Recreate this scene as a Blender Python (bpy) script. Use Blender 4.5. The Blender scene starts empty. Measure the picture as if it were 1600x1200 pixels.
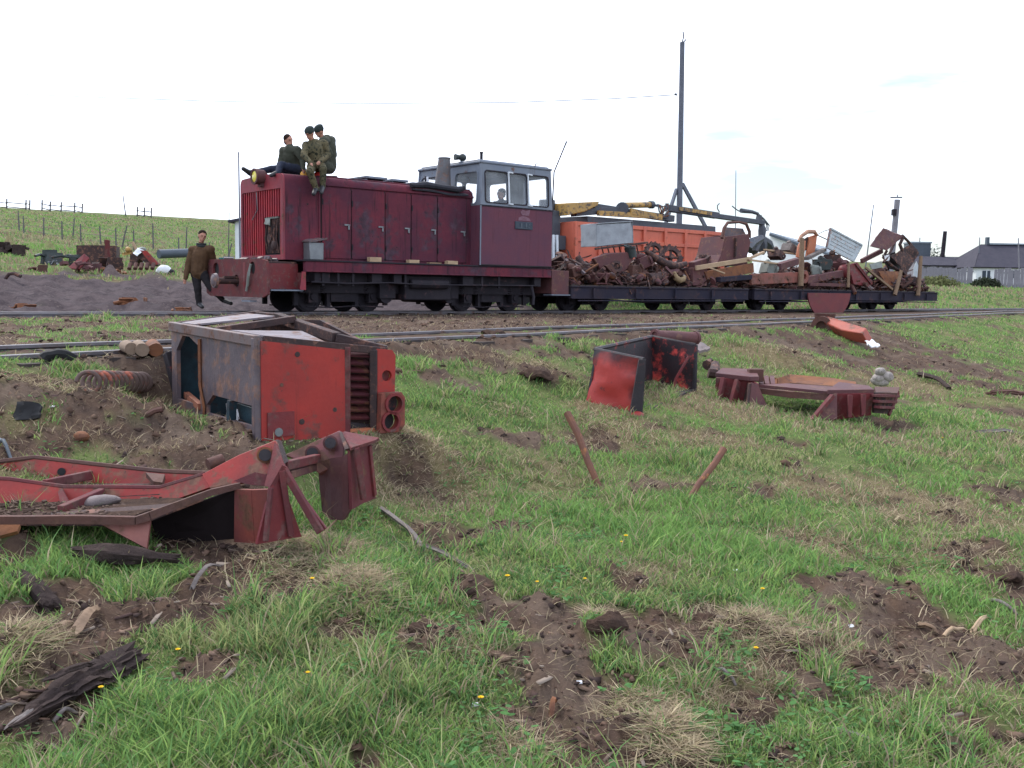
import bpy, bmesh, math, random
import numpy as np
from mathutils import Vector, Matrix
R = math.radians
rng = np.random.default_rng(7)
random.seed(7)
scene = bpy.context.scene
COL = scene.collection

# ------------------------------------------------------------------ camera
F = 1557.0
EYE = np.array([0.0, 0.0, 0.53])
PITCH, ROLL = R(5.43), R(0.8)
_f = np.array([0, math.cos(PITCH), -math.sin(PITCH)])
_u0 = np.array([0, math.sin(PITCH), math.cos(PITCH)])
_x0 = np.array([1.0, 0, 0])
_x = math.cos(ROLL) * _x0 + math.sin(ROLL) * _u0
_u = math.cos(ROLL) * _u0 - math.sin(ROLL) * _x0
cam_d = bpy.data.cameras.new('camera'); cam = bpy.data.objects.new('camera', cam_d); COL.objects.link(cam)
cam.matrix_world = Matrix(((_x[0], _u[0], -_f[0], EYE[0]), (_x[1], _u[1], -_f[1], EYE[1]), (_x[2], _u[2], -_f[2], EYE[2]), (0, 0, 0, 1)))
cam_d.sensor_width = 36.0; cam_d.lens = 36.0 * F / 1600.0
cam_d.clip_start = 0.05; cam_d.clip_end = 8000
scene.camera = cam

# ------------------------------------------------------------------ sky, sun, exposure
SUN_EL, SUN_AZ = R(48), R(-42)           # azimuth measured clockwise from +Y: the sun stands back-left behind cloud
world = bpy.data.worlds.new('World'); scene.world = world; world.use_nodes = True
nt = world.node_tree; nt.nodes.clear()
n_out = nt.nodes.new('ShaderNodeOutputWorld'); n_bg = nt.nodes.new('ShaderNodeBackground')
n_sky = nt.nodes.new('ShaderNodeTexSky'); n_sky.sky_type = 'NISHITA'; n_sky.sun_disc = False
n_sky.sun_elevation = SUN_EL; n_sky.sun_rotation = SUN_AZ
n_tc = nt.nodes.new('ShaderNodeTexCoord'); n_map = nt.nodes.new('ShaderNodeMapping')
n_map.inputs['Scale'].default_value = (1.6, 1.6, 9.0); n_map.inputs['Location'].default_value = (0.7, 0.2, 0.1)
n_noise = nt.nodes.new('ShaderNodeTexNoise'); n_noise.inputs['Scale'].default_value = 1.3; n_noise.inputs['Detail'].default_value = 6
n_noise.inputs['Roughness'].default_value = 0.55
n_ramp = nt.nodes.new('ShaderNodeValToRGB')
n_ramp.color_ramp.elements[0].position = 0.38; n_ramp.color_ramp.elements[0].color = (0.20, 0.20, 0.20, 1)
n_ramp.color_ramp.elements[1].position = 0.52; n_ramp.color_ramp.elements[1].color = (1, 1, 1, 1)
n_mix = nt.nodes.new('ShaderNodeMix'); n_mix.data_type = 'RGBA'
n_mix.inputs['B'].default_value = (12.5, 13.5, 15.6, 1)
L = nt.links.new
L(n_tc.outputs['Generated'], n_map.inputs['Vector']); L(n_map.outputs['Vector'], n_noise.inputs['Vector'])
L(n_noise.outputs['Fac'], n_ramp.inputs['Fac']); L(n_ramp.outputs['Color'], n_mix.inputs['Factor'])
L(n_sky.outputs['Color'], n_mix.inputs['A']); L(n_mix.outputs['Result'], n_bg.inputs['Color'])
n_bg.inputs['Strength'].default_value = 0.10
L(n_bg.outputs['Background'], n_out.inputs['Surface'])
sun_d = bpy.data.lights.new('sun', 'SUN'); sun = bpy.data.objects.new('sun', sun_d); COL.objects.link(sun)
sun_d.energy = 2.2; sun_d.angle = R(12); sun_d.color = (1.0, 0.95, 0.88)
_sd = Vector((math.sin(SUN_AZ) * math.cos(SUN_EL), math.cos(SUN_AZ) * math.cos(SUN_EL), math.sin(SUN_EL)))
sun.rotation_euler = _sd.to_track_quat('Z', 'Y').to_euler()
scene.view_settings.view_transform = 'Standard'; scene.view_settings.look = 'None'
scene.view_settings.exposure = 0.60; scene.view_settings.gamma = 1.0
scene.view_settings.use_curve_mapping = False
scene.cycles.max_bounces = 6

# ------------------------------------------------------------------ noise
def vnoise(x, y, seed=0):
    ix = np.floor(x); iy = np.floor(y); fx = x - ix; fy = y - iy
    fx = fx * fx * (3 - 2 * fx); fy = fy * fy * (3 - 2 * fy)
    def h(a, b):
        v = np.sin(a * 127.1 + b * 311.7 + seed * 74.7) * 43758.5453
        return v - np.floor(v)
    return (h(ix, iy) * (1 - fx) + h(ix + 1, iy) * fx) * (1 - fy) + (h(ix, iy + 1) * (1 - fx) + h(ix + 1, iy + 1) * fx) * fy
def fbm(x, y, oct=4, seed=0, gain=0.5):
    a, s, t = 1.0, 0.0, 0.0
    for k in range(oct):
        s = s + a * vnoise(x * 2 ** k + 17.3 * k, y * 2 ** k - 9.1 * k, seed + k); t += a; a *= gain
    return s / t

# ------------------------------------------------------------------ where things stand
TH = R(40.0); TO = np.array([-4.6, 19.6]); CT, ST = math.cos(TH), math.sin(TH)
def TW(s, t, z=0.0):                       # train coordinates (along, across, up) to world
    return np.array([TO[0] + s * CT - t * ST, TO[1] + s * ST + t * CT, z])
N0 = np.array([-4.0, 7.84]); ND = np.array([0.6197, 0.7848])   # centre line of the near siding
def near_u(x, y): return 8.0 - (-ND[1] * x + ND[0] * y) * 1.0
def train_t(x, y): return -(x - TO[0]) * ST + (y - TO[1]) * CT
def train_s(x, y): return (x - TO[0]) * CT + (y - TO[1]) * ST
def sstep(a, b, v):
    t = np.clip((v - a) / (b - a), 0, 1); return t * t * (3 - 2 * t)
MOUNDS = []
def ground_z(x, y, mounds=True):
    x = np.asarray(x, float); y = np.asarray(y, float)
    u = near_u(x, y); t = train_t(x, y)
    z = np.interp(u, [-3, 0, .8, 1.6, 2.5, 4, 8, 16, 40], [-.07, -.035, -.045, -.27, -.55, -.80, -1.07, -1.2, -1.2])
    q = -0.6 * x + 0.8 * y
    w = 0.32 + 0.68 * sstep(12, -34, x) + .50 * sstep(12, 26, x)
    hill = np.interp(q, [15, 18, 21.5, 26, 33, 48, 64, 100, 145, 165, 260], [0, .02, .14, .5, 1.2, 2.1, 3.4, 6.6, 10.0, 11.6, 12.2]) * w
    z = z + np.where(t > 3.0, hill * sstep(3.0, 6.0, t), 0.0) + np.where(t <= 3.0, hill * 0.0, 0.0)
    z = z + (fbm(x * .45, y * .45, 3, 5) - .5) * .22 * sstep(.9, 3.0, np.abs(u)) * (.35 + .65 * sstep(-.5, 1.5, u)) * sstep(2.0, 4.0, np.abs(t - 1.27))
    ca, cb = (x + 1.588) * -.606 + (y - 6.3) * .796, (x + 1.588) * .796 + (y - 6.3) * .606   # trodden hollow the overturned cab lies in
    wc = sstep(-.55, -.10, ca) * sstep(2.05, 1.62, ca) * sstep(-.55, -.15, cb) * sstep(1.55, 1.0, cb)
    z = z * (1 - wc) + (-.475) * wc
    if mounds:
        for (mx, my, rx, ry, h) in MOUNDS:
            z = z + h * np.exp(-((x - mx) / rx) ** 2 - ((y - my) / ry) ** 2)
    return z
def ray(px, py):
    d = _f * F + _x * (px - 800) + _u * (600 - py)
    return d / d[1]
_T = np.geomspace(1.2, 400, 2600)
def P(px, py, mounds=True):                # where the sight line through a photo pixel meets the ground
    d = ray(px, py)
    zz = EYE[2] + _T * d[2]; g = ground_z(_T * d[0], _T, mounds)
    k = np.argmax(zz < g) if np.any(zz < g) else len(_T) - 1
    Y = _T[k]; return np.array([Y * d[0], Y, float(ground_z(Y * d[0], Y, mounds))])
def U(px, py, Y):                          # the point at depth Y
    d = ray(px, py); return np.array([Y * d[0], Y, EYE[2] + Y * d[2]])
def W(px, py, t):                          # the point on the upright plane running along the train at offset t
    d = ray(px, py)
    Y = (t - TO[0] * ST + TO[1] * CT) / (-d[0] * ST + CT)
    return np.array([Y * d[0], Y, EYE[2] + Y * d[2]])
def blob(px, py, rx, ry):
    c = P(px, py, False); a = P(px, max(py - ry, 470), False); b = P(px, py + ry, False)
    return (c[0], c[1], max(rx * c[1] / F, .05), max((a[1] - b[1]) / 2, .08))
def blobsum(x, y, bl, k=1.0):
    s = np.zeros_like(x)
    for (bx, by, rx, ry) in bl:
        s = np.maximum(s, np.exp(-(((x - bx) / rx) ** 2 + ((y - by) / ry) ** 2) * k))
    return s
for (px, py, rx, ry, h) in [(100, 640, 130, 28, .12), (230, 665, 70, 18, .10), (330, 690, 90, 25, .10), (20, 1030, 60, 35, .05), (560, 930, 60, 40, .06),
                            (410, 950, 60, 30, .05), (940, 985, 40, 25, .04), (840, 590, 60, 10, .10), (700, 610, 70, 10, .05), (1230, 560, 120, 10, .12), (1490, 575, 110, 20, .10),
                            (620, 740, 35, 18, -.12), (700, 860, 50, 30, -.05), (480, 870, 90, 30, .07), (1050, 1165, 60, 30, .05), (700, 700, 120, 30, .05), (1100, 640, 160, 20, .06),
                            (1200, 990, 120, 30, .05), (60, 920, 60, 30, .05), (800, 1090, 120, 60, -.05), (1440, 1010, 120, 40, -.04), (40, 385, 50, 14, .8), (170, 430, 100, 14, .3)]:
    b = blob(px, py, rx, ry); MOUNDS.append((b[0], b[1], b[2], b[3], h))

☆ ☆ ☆

### THE REQUEST
Emit the lines of the material exactly, from its first line to the line containing "scene.camera = cam", inclusive; leave every picture out.

### EXERCISE SOLUTION
Recreate this scene as a Blender Python (bpy) script. Use Blender 4.5. The Blender scene starts empty. Measure the picture as if it were 1600x1200 pixels.
import bpy, bmesh, math, random
import numpy as np
from mathutils import Vector, Matrix
R = math.radians
rng = np.random.default_rng(7)
random.seed(7)
scene = bpy.context.scene
COL = scene.collection

# ------------------------------------------------------------------ camera
F = 1557.0
EYE = np.array([0.0, 0.0, 0.53])
PITCH, ROLL = R(5.43), R(0.8)
_f = np.array([0, math.cos(PITCH), -math.sin(PITCH)])
_u0 = np.array([0, math.sin(PITCH), math.cos(PITCH)])
_x0 = np.array([1.0, 0, 0])
_x = math.cos(ROLL) * _x0 + math.sin(ROLL) * _u0
_u = math.cos(ROLL) * _u0 - math.sin(ROLL) * _x0
cam_d = bpy.data.cameras.new('camera'); cam = bpy.data.objects.new('camera', cam_d); COL.objects.link(cam)
cam.matrix_world = Matrix(((_x[0], _u[0], -_f[0], EYE[0]), (_x[1], _u[1], -_f[1], EYE[1]), (_x[2], _u[2], -_f[2], EYE[2]), (0, 0, 0, 1)))
cam_d.sensor_width = 36.0; cam_d.lens = 36.0 * F / 1600.0
cam_d.clip_start = 0.05; cam_d.clip_end = 8000
scene.camera = cam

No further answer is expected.